What you will do
Produce an exact copy of the lines below that run from the line containing "Recreate this scene as a Blender Python (bpy) script. Write" to the line containing "bg.inputs['Strength'].default_value = 0.045", inclusive; any picture is omitted.

Data records:
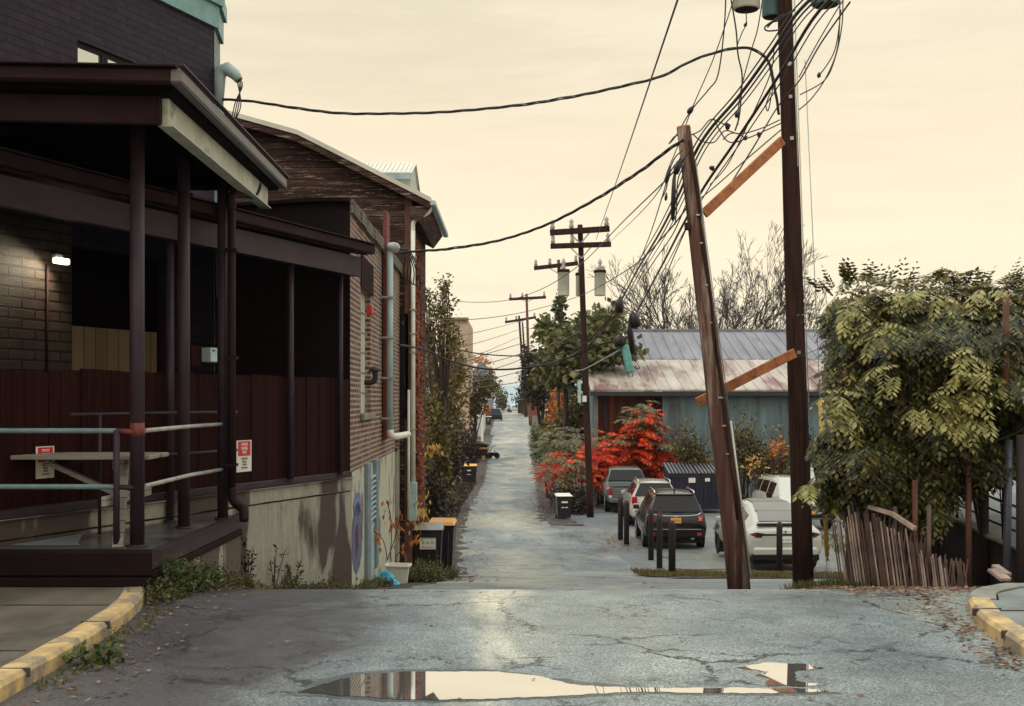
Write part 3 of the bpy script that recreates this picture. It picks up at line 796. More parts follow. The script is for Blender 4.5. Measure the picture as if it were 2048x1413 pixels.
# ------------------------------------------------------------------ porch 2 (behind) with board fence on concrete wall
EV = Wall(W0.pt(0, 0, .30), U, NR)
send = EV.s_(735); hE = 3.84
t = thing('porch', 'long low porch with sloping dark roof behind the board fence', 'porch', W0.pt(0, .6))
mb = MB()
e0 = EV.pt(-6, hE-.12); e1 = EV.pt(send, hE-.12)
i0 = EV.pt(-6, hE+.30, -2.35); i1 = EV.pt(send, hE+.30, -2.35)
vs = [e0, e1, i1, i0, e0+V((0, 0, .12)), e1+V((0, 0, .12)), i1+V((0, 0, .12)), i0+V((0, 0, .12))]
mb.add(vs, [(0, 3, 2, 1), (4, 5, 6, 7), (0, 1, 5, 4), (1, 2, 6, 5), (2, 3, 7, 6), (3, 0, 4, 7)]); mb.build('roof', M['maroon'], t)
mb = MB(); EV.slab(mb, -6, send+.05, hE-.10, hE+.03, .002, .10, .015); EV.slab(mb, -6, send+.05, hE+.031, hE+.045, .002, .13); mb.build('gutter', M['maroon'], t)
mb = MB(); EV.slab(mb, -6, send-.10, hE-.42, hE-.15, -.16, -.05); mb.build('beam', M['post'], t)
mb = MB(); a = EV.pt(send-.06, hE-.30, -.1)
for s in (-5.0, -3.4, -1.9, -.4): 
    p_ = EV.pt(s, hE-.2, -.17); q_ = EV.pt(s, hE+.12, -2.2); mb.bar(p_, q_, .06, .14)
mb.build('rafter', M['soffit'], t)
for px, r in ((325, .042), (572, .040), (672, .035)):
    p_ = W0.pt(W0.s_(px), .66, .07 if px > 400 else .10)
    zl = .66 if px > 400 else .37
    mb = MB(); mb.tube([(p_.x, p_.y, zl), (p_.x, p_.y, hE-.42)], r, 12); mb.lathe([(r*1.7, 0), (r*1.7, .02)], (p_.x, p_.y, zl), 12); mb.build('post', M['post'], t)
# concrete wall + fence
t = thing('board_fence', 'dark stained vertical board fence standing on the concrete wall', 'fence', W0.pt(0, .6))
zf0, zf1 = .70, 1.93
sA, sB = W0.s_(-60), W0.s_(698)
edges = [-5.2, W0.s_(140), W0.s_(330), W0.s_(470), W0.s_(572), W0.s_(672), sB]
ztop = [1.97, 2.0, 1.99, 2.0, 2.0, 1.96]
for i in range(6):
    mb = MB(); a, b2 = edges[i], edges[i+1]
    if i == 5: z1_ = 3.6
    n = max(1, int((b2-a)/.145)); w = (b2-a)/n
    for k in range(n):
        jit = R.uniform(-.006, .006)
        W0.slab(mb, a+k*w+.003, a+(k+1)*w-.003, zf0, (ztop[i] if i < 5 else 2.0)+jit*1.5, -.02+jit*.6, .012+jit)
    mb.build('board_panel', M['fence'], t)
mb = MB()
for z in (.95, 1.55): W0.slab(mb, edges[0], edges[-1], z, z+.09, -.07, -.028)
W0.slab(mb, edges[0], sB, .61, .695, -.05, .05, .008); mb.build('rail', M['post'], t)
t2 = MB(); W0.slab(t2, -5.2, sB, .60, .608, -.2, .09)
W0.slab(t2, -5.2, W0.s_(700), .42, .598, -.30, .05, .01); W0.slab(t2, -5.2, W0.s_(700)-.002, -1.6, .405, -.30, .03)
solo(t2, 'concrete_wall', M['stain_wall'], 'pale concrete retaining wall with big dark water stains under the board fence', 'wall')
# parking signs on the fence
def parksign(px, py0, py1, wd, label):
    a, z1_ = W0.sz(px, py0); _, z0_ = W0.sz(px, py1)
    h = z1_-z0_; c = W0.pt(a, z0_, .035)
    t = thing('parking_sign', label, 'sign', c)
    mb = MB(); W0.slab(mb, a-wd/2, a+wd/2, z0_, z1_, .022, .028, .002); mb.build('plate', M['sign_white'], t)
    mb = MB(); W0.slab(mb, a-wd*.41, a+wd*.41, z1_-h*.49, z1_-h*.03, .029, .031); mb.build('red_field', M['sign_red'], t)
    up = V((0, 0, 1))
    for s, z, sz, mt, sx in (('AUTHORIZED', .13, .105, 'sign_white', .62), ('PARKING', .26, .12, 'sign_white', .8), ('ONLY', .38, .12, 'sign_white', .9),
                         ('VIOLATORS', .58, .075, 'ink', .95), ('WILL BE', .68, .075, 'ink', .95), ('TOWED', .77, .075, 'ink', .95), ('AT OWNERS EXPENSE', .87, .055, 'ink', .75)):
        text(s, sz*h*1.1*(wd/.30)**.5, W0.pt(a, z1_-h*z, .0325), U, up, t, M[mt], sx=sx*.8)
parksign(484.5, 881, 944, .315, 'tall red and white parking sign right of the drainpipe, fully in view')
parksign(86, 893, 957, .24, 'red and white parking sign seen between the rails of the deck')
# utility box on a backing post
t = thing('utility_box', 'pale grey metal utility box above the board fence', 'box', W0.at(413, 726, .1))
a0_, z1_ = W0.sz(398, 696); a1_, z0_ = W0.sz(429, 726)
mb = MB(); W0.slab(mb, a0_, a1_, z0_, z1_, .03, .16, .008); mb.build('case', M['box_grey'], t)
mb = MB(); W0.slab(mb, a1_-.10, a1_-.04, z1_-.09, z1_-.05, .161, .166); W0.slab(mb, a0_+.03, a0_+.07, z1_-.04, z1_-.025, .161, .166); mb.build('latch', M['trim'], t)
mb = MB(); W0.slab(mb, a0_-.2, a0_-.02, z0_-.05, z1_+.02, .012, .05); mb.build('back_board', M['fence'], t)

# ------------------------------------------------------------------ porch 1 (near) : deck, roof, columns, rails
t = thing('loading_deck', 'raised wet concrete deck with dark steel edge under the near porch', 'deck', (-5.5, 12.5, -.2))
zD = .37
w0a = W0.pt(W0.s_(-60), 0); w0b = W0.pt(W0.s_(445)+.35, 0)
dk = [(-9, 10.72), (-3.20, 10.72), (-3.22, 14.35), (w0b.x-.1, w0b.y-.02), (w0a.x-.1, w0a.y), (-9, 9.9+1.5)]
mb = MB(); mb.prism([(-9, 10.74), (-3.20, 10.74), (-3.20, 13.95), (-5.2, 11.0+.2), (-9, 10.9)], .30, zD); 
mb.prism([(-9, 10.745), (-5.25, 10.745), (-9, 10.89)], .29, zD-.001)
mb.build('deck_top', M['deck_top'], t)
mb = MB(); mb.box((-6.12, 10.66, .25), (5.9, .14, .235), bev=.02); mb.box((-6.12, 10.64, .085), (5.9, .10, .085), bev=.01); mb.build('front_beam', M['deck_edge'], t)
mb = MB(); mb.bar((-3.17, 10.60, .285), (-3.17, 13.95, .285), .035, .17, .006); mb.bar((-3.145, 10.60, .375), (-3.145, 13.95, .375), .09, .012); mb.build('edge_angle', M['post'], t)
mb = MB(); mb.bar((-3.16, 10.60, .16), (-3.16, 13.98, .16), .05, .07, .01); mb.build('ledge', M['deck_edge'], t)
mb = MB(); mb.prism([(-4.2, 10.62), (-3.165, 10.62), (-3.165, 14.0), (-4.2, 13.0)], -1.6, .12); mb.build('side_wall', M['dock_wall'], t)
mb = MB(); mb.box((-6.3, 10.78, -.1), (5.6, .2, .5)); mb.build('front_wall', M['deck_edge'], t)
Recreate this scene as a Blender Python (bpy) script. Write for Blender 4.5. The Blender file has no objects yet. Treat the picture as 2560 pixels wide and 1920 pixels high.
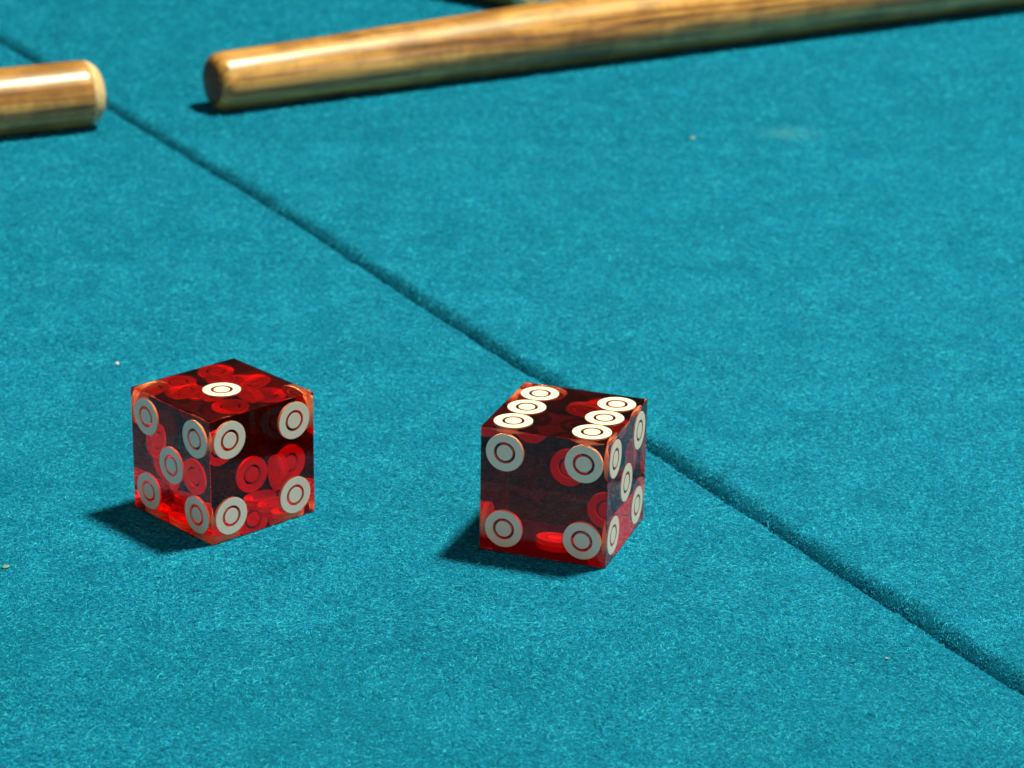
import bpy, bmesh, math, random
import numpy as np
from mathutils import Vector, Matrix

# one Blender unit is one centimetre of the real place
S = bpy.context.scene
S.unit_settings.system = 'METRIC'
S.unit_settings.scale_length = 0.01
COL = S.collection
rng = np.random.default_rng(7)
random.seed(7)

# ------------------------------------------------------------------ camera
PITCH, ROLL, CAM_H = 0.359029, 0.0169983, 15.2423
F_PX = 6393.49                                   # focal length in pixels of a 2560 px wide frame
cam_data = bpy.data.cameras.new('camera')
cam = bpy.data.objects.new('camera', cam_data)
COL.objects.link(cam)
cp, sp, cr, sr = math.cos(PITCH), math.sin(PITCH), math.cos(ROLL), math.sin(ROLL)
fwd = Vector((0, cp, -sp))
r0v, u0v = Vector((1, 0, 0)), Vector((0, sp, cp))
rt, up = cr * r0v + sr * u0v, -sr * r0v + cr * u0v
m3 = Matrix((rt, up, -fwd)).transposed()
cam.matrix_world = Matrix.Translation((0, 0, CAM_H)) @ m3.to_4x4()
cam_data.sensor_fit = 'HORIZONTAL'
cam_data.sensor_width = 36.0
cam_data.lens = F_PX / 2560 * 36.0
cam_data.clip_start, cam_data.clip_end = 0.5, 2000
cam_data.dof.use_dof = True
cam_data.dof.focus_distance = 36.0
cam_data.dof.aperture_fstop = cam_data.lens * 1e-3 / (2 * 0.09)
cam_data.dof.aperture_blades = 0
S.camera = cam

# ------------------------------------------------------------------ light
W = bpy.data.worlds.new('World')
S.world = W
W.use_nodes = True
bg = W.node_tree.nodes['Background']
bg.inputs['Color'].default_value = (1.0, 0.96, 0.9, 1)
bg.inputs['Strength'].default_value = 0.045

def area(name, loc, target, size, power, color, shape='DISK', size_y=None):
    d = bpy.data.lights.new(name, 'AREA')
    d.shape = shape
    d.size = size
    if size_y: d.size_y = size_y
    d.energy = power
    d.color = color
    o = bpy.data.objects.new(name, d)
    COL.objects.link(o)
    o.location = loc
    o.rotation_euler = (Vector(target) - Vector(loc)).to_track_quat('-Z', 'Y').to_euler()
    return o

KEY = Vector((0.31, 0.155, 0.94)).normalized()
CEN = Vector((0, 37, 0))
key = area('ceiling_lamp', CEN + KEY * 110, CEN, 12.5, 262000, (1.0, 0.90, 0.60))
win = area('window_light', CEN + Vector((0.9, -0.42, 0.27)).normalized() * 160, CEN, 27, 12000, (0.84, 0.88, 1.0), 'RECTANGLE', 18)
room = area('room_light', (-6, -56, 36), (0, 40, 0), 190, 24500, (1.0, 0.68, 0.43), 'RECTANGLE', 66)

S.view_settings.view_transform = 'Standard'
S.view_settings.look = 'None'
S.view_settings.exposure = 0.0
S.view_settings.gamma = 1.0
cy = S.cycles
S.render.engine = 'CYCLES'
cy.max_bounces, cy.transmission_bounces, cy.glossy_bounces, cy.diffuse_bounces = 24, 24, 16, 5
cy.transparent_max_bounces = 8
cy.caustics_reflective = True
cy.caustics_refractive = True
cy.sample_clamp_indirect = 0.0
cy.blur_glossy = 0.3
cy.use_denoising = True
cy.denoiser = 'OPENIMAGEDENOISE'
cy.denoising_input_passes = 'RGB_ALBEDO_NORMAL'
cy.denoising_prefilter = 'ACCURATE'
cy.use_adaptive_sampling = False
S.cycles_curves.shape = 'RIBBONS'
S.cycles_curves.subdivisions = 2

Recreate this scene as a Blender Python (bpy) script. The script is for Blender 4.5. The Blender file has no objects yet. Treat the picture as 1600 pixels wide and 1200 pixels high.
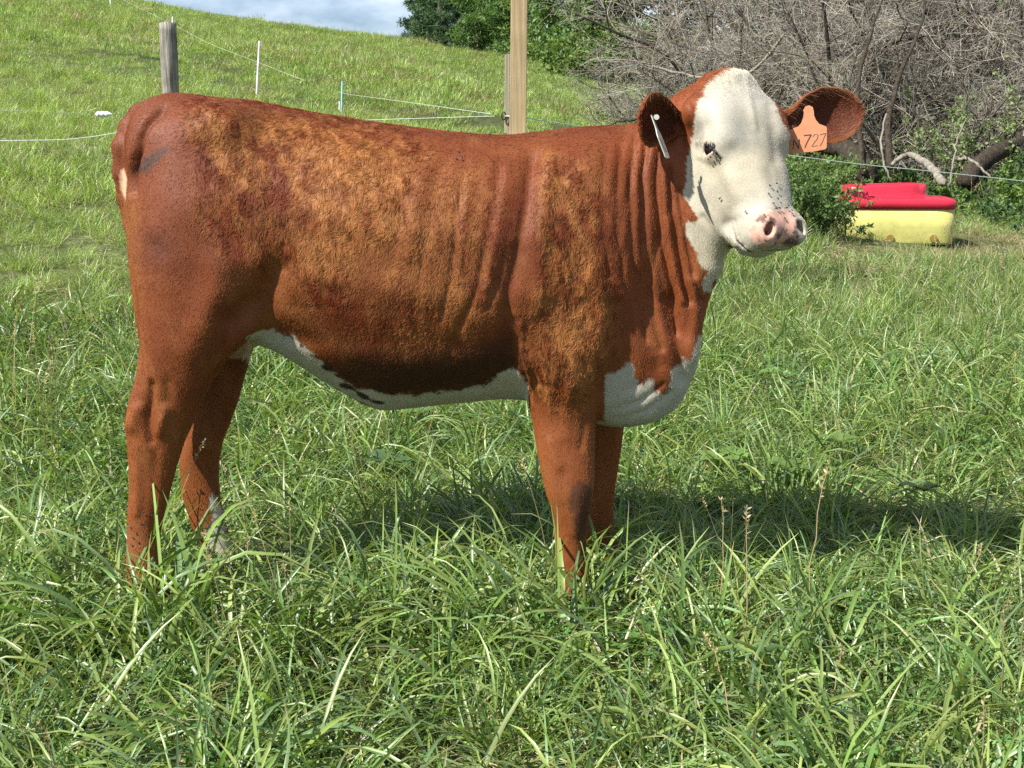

Response to this exercise
Recreate this scene as a Blender Python (bpy) script. Write for Blender 4.5. The Blender file has no objects yet. Treat the picture as 2560 pixels wide and 1920 pixels high.
import bpy, bmesh, math, random
import numpy as np
from mathutils import Vector, Matrix

# one Blender unit is one centimetre of the real place
S = bpy.context.scene
S.unit_settings.system = 'METRIC'
S.unit_settings.scale_length = 0.01
COL = S.collection
rng = np.random.default_rng(7)
random.seed(7)

# ------------------------------------------------------------------ camera
PITCH, ROLL, CAM_H = 0.359029, 0.0169983, 15.2423
F_PX = 6393.49                                   # focal length in pixels of a 2560 px wide frame
cam_data = bpy.data.cameras.new('camera')
cam = bpy.data.objects.new('camera', cam_data)
COL.objects.link(cam)
cp, sp, cr, sr = math.cos(PITCH), math.sin(PITCH), math.cos(ROLL), math.sin(ROLL)
fwd = Vector((0, cp, -sp))
r0v, u0v = Vector((1, 0, 0)), Vector((0, sp, cp))
rt, up = cr * r0v + sr * u0v, -sr * r0v + cr * u0v
m3 = Matrix((rt, up, -fwd)).transposed()
cam.matrix_world = Matrix.Translation((0, 0, CAM_H)) @ m3.to_4x4()
cam_data.sensor_fit = 'HORIZONTAL'
cam_data.sensor_width = 36.0
cam_data.lens = F_PX / 2560 * 36.0
cam_data.clip_start, cam_data.clip_end = 0.5, 2000
cam_data.dof.use_dof = True
cam_data.dof.focus_distance = 36.0
cam_data.dof.aperture_fstop = cam_data.lens * 1e-3 / (2 * 0.09)
cam_data.dof.aperture_blades = 0
S.camera = cam

# ------------------------------------------------------------------ light
W = bpy.data.worlds.new('World')
S.world = W
W.use_nodes = True
bg = W.node_tree.nodes['Background']
bg.inputs['Color'].default_value = (1.0, 0.96, 0.9, 1)
bg.inputs['Strength'].default_value = 0.045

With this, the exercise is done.